Nadia foi passada de mão em mão, e até estupro coletivo ela sofreu. Pode-se dizer que teve "sorte" em conseguir escapar dos estupros e espancamentos em poucos meses. Mas isso não diminui o trauma. Muitas outras não conseguiram escapar com vida. Vários meninos foram resgatados, mas alguns já estavam encantados em usar o uniforme negro da EI e portar metralhadoras, se negando a fugir. Restou a ela contar sua história pelo mundo, pedindo que os integrantes do Estado Islâmico e cidadãos coniventes sejam levados à justiça. Trabalha até hoje pelo mundo expondo tudo que passou e lutando por seu povo.  Em 2016 se tornou a Primeira Embaixadora da Boa Vontade para a Dignidade dos Sobreviventes de Tráfico Humano das Nações Unidas
 Eu amei esse livro. Comecei ontem, varei a madrugada até 5 horas, tirei uma soneca e terminei domingo de manhã. Seu discurso é intenso, vívido. Tanto as alegrias quanto os sofrimentos aparecem coloridos, nítidos em minha mente. Parece que conheço cada pessoa e cada lugar descrito por Nadia.

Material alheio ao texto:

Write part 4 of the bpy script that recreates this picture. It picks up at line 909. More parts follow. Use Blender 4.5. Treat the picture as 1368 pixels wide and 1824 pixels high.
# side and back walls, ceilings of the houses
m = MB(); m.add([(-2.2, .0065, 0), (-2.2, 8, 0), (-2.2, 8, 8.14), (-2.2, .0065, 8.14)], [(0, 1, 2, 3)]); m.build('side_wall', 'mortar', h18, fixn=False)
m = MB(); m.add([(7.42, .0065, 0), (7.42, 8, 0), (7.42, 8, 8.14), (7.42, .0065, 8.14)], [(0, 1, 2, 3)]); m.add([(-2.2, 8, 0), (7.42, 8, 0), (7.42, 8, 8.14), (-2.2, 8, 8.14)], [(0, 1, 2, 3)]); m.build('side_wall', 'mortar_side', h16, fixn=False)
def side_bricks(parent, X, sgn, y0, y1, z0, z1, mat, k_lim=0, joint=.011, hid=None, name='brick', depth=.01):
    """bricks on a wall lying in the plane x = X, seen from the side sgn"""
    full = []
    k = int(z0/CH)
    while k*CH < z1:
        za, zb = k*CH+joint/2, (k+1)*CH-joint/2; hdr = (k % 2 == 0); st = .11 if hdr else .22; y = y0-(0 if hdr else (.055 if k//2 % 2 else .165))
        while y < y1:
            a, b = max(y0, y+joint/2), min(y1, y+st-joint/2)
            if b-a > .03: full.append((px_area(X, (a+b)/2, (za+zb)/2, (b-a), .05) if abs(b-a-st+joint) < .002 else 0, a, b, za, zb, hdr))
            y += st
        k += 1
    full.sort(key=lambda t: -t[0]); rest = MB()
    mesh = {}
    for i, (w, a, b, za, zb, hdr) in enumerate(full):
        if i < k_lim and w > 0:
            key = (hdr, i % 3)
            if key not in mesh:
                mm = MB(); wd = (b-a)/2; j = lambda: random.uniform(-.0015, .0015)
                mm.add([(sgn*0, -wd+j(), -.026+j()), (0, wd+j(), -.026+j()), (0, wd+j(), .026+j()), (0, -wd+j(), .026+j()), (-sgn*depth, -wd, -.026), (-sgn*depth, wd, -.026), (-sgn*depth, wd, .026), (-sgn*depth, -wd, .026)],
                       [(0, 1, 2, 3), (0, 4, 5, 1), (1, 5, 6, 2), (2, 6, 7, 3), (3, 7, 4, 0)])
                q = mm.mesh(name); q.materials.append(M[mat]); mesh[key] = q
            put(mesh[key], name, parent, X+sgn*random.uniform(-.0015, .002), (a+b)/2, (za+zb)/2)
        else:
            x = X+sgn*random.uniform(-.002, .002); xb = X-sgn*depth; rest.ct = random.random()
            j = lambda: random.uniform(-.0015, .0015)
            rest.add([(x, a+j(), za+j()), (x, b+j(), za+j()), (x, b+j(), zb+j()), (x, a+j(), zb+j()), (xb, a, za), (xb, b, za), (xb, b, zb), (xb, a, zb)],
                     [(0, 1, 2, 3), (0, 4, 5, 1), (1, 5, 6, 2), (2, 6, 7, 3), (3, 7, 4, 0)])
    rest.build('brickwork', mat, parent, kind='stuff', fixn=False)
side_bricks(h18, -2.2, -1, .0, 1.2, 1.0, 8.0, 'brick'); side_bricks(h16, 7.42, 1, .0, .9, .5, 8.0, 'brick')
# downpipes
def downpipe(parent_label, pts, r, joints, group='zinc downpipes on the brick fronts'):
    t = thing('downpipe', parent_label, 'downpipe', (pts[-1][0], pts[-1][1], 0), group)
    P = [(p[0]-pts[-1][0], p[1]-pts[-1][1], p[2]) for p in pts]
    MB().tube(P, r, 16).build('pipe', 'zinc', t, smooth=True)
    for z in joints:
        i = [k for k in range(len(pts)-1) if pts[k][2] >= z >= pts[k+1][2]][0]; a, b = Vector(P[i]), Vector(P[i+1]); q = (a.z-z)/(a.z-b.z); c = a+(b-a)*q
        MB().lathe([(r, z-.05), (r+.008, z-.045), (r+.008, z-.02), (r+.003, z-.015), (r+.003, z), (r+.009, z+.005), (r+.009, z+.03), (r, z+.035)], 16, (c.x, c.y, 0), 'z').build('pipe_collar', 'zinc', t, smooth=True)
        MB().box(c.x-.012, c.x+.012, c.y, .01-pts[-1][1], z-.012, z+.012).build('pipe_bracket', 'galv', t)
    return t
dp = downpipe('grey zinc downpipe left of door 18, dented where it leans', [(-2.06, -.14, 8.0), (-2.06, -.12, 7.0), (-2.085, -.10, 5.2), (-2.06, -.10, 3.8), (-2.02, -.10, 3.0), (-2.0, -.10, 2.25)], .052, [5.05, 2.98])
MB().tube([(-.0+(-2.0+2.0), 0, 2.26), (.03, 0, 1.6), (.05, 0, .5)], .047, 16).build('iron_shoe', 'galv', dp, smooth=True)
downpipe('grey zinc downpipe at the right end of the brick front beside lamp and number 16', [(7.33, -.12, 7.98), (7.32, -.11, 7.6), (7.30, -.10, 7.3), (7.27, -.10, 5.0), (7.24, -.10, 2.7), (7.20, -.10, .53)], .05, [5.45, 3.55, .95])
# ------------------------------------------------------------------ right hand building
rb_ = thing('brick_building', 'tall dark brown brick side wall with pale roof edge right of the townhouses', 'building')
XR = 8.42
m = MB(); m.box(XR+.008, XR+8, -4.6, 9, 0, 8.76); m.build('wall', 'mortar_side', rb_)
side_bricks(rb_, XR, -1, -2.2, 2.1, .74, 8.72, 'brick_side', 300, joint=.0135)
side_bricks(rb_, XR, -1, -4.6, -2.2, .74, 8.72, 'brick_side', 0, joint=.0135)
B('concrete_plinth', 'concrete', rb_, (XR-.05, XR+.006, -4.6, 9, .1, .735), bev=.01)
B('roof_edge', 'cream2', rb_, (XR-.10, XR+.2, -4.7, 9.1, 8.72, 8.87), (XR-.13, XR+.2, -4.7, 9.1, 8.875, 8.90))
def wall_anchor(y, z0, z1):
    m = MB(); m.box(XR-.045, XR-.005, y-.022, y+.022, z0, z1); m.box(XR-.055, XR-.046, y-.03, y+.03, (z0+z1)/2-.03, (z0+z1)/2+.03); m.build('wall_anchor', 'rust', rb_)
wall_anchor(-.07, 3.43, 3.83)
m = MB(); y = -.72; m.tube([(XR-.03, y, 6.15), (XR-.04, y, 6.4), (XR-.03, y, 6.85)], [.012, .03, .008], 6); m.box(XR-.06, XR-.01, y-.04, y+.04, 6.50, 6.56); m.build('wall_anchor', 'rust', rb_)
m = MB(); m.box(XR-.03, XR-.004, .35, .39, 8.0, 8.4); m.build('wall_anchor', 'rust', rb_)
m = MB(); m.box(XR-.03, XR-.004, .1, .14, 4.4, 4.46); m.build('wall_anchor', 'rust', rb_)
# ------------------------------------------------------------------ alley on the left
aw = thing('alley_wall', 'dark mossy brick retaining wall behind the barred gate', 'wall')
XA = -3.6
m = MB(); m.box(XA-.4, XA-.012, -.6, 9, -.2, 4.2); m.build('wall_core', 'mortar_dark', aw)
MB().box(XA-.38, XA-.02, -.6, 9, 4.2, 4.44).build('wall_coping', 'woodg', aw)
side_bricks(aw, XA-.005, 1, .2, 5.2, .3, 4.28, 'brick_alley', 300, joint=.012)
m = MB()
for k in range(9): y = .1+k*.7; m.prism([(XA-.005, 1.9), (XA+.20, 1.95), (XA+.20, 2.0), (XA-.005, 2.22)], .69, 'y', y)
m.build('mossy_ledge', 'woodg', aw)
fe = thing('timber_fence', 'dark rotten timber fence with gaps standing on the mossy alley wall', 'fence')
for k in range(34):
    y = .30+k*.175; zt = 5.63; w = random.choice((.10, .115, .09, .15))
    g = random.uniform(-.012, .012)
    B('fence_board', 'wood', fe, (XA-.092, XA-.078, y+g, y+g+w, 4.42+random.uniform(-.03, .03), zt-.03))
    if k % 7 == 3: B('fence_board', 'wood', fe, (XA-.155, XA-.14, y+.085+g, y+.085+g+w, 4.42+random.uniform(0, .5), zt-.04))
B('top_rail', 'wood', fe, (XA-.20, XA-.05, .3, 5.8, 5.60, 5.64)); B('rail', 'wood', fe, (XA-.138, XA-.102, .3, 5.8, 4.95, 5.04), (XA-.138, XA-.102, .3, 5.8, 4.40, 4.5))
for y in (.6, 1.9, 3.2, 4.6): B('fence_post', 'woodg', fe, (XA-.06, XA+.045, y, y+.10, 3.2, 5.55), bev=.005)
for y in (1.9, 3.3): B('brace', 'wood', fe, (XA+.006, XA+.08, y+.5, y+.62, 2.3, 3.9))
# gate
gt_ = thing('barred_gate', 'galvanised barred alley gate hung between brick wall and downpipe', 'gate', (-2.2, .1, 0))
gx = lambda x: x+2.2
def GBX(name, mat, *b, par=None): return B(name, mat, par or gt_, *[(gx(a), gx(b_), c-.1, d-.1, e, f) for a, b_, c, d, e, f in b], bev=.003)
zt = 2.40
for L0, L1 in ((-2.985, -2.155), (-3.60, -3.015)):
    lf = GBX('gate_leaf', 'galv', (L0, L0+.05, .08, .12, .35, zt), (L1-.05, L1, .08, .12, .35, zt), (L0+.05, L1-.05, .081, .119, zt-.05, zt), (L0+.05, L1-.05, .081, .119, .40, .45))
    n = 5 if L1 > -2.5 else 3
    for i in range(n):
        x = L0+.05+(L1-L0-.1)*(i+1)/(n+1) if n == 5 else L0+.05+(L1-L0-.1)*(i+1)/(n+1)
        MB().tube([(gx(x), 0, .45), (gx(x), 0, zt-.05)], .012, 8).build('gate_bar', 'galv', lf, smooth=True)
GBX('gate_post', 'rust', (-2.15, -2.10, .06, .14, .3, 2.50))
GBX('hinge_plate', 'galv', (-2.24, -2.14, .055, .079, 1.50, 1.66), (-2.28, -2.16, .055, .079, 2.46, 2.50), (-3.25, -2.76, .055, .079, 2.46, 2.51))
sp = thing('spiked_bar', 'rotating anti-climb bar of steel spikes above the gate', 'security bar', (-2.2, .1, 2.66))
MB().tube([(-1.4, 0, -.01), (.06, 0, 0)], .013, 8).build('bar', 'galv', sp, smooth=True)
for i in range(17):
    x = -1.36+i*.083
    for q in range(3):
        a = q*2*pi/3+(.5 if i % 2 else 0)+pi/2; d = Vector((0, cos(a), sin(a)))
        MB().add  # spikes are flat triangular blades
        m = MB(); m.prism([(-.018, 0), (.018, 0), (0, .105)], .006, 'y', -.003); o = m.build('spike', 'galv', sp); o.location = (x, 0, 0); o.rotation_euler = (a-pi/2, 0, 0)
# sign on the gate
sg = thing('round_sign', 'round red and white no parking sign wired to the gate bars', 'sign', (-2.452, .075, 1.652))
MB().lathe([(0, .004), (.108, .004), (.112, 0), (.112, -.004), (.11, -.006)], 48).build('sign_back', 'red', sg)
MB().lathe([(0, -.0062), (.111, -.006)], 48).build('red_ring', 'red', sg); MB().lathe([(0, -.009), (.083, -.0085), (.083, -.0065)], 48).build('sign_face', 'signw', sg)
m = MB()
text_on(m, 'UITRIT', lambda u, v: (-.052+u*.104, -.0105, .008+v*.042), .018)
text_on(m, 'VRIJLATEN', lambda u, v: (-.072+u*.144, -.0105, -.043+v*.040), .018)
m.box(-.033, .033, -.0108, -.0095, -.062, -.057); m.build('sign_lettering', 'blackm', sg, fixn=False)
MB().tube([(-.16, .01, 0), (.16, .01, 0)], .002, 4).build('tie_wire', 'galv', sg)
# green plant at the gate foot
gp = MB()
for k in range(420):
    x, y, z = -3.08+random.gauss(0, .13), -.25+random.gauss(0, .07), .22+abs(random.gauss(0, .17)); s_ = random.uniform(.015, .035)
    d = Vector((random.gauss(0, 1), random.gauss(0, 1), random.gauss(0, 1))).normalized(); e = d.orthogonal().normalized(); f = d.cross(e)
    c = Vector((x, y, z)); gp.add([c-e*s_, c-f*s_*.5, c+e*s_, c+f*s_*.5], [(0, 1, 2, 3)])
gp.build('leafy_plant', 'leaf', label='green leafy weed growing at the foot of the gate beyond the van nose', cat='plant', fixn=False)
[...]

Nadia criou O Código Murad preocupada em preservar evidências que possam ser levadas aos tribunais para tentar alcançar a justiça e proteger jovens para que possam dar em segurança seus depoimentos. Segundo ela, "A história mostra que sempre que um conflito eclode em qualquer lugar do mundo, seguem-se as violações e a brutalidade. Estamos a ver isso na Ucrânia agora, com relatos de violência sexual que devem alarmar-nos. A violência sexual não é um efeito colateral, é uma tática de guerra tão antiga quanto o mundo."
Essa resenha, além de imensa, não é corrida e fácil de escrever como as outras que fiz, porque o assunto é complexo demais (política, etinia, religiosidade, violência, lavagem cerebral, etc). Não consegui escrever com facilidade e não o acho fácil de ler e entender. É muita coisa. Tentar resumir aqui foi complicado e realmente não achei que foi bem escrito. Mas o livro me comoveu. E me encantei com o yazidis, mesmo com alguns comportamentos arcaicos que nós, ocidentais, não aceitaríamos de bom grado. Eu duvido que essas mulheres consigam justiça. Mas torço que sim. Ser objeto descartável já não deveria mais ser um papel imposto às mulheres.